This week’s webinar notes are from a February 18th event presented by Selectica and featuring Ardent Partners‘ Andrew Bartolini. The event is available on demand on Selectica’s site.
When you combine the speaking points of Bartolini and Selectca’s VP of Strategy Bill DeMartino, you get a full how and why on collaborative contract management.
The first part of the webinar, presented by Bartolini, aimed at putting new approaches to contract management in the context of leading CPO’s plans for 2015. Savings targets have not diminished as a focus of procurement’s attention, but the pressure may be ebbing somewhat as overall effectiveness – namely better decision-making and execution – increases in importance.
Procurement needs to collaborate well with the CFO, the C-suite, and suppliers. And as Bartolini pointed out, in many cases, companies are now competing with each other throughout their entire supply or value chain rather than just as a single entity. When you drill down and look at the expected trends in 2015, contract management looms large as a representation of the commercial commitments made by supply partners.
Contracts are at the center of where procurement’s created value is delivered: where compliance is improved and risk is mitigated. The question is no longer how contracts are being stored but how they are being used throughout their entire lifecycle and the many internal processes they intersect with. We’ve gotten accustomed to talking about compliance, forgetting in some cases that this is casual shorthand for contract compliance. Remembering this increases the importance of contracts both before and after signature.
Automation efforts are important, but, as Bartolini stated, it is really about strategic (and potentially selective) standardization for the sake of scalability.
DiMartino took us through the ‘how’ of collaborative contract management. Most important is the notion that contract management is a cycle, not a linear process. Contracts are therefore located at the center of all efforts – as are other management efforts. Contract types and workflows need to be planned out and well matched.

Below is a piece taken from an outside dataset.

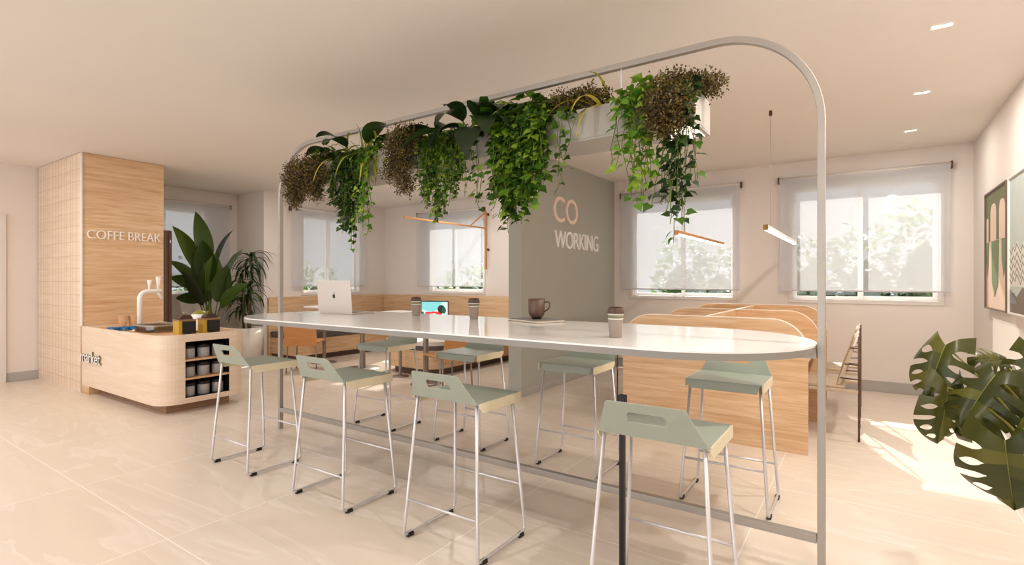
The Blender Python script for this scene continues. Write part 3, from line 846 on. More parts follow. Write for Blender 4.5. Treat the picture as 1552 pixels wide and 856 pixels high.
plant('trailing_ivy', 'long dark ivy hanging below the bronze bush in front of the window', 'plant', -.78, (('foliage', f, M['ivydark']), ('stems', s_, M['stem'])), G)

# ---------------------------------------------------------------- bar stools
SG = 'bar stools along the white high table'
def make_stool(label):
    """local: seat centre at origin, back at -y"""
    t = thing('bar_stool', label, 'stool', (0, 0, 0), 0, SG)
    ZS = .755; W = .215; Y0, Y1 = -.17, .20
    mb = MB(); th = .006
    mb.box(-W, W, Y0, Y1, ZS - th, ZS)
    for sx in (-1, 1):      # folded sides, chamfered at the back
        x0, x1 = sorted((sx * W, sx * (W - th)))
        MB().prism([(Y0 + .012, ZS - .0005), (Y0 + .012, ZS - .02), (Y0 + .045, ZS - .05), (Y1, ZS - .05), (Y1, ZS - .0005)], 'x', sx * W + (0 if sx > 0 else -.006), sx * W + (.006 if sx > 0 else 0)).build('side_flange', M['flange'], t, bevel=.001)['label'] = 'cream folded side edge'
    mb.prism([(-W + .012, ZS - th), (-W + .03, ZS - .055), (W - .03, ZS - .055), (W - .012, ZS - th)], 'y', Y1 - th, Y1)
    mb.build('seat', M['sage'], t, bevel=.002)
    # backrest: leaning trapezoid plate with a grip slot
    n = 6; hb = .15; lean = .075
    def trap(b, tw, h, r):
        pts = [(-b, 0), (b, 0)]
        for (cx, a0) in ((tw, 0), (-tw, 90)):
            for i in range(n + 1):
                a = R(a0 + 90 * i / n)
                pts.append((cx - math.copysign(r, cx) + r * math.cos(a), h - r + r * math.sin(a)))
        return pts
    outer = trap(W, W - .055, hb, .025)
    hole = []
    hx, h0, h1 = .075, .066, .108
    # hole loop with the same count and similar order as outer
    hole = [(-hx, h0), (hx, h0)]
    for (cx, a0) in ((hx, 0), (-hx, 90)):
        for i in range(n + 1):
            a = R(a0 + 90 * i / n); r = .018
            hole.append((cx - math.copysign(r, cx) + r * math.cos(a), h1 - r + r * math.sin(a)))
    b = MB().ringprism(outer, hole, 'y', 0, .006)
    b.v = [(x, Y0 - z / hb * lean + (y), ZS + z * .96 - .004) for (x, y, z) in b.v]
    b.build('backrest', M['sage'], t, bevel=.0015)
    BX, TXX = .245, .195; BY0, BY1, TY0, TY1 = -.205, .205, -.15, .15; r = .0085
    for sx in (-1, 1):
        fb, rb = (sx * BX, BY1, r + .008), (sx * BX, BY0, r + .008)
        ft, rt_ = (sx * TXX, TY1, ZS - .0065), (sx * TXX, TY0, ZS - .0065)
        pth = bentpath([ft, fb, rb, rt_], .035, 6)
        k = len(pth)
        MB().tube(pth[:5], r, 8).build('leg', M['chrome'], t)
        MB().tube(pth[4:k - 4], r, 8).build('runner', M['chrome'], t)
        MB().tube(pth[k - 5:], r, 8).build('leg', M['chrome'], t)
        for yy in (BY0 + .045, BY1 - .045):
            MB().prism([(yy - .022, 0), (yy + .022, 0), (yy + .018, .022), (yy - .018, .022)], 'x', sx * BX - .012, sx * BX + .012).build('foot_cap', M['black'], t, bevel=.003)
    for (yb, yt, zz) in ((BY0, TY0, .205), (BY1, TY1, .265)):
        f = zz / ZS; y = yb + (yt - yb) * f; x = BX + (TXX - BX) * f
        MB().tube([(-x, y, zz), (x, y, zz)], .007, 8).build('crossbar', M['chrome'], t)
    return t
NY, FY = 2.14, 3.45
st0 = make_stool('sage green bar stool closest to the coffee counter, its back to the camera')
st0.location = (-3.755, NY, 0)
dup(st0, (-2.74, NY, 0), 0, 'sage green bar stool on the camera side, second from the coffee counter')
dup(st0, (-1.755, NY, 0), 0, 'sage green bar stool on the camera side, third from the coffee counter')
dup(st0, (-.675, NY - .05, 0), 0, 'sage green bar stool on the camera side, nearest of all, by the dark power post')
dup(st0, (-3.755, FY - .02, 0), PI, 'sage green bar stool across the table, below the cup beside the laptop')
dup(st0, (-2.76, FY, 0), PI, 'sage green bar stool across the table, second from the laptop end')
dup(st0, (-1.755, FY, 0), PI, 'sage green bar stool across the table, facing the camera before the grey partition')
dup(st0, (-.70, FY - .02, 0), PI, 'sage green bar stool across the table, right before the oak desk panel')

# ---------------------------------------------------------------- things on the table
TT = 1.0605
lp = thing('laptop', 'open silver laptop on the white table, its lid turned to the camera', 'laptop', (-3.80, 2.87, TT), R(6))
MB().prism(rrect(-.2, .2, 0, .28, .015, 4), 'z', 0, .014).build('base', M['alu'], lp, bevel=.003)
MB().box(-.17, .17, .06, .17, .0142, .0152).build('keyboard', M['bezel'], lp)
lid = MB().prism(rrect(-.2, .2, 0.012, .29, .012, 4), 'y', -.004, .004)
lid.v = [(x, y - z * .06, z) for (x, y, z) in lid.v]
ld = lid.build('lid', M['alu'], lp, bevel=.002)
sc = MB().prism([(-.185, .03), (.185, .03), (.185, .275), (-.185, .275)], 'y', .0042, .005); sc.v = [(x, y - z * .06, z) for (x, y, z) in sc.v]
sc.build('screen', M['bezel'], ld)
# the fruit mark on the lid
ap = []
for i in range(40):
    a = 2 * PI * i / 40
    r = .019 * (1 - .13 * (abs(math.cos(a)) ** 8 if False else 0)); x = r * math.cos(a) * .92; z = r * math.sin(a)
    if z > .012: z -= .006 * (1 - min(1, abs(x) / .009))
    if z < -.014: z += .003 * (1 - min(1, abs(x) / .007))
    dd = math.hypot(x - .022, z - .002)
    if dd < .011: x -= (.011 - dd)
    ap.append((x, z + .155))
lg = MB().prism(ap, 'y', -.0052, -.0045)
lf = [(.0, .178), (.002, .186), (.009, .192), (.009, .186), (.005, .18)]
lg.prism(lf, 'y', -.0052, -.0045); lg.v = [(x, y - z * .06, z) for (x, y, z) in lg.v]
lg.build('lid_mark', M['bezel'], ld)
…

While many in the webinar audience, myself included, were thinking about contract management as a procurement led effort, Selectica has also worked with finance, legal, and HR led efforts. (I am quite certain procurement would learn some interesting things be being a fly on the wall in those conversations.) The trend is towards contract management solutions that can support the needs of the enterprise – connecting sales and demand with procurement and supply, and all the steps and groups in between.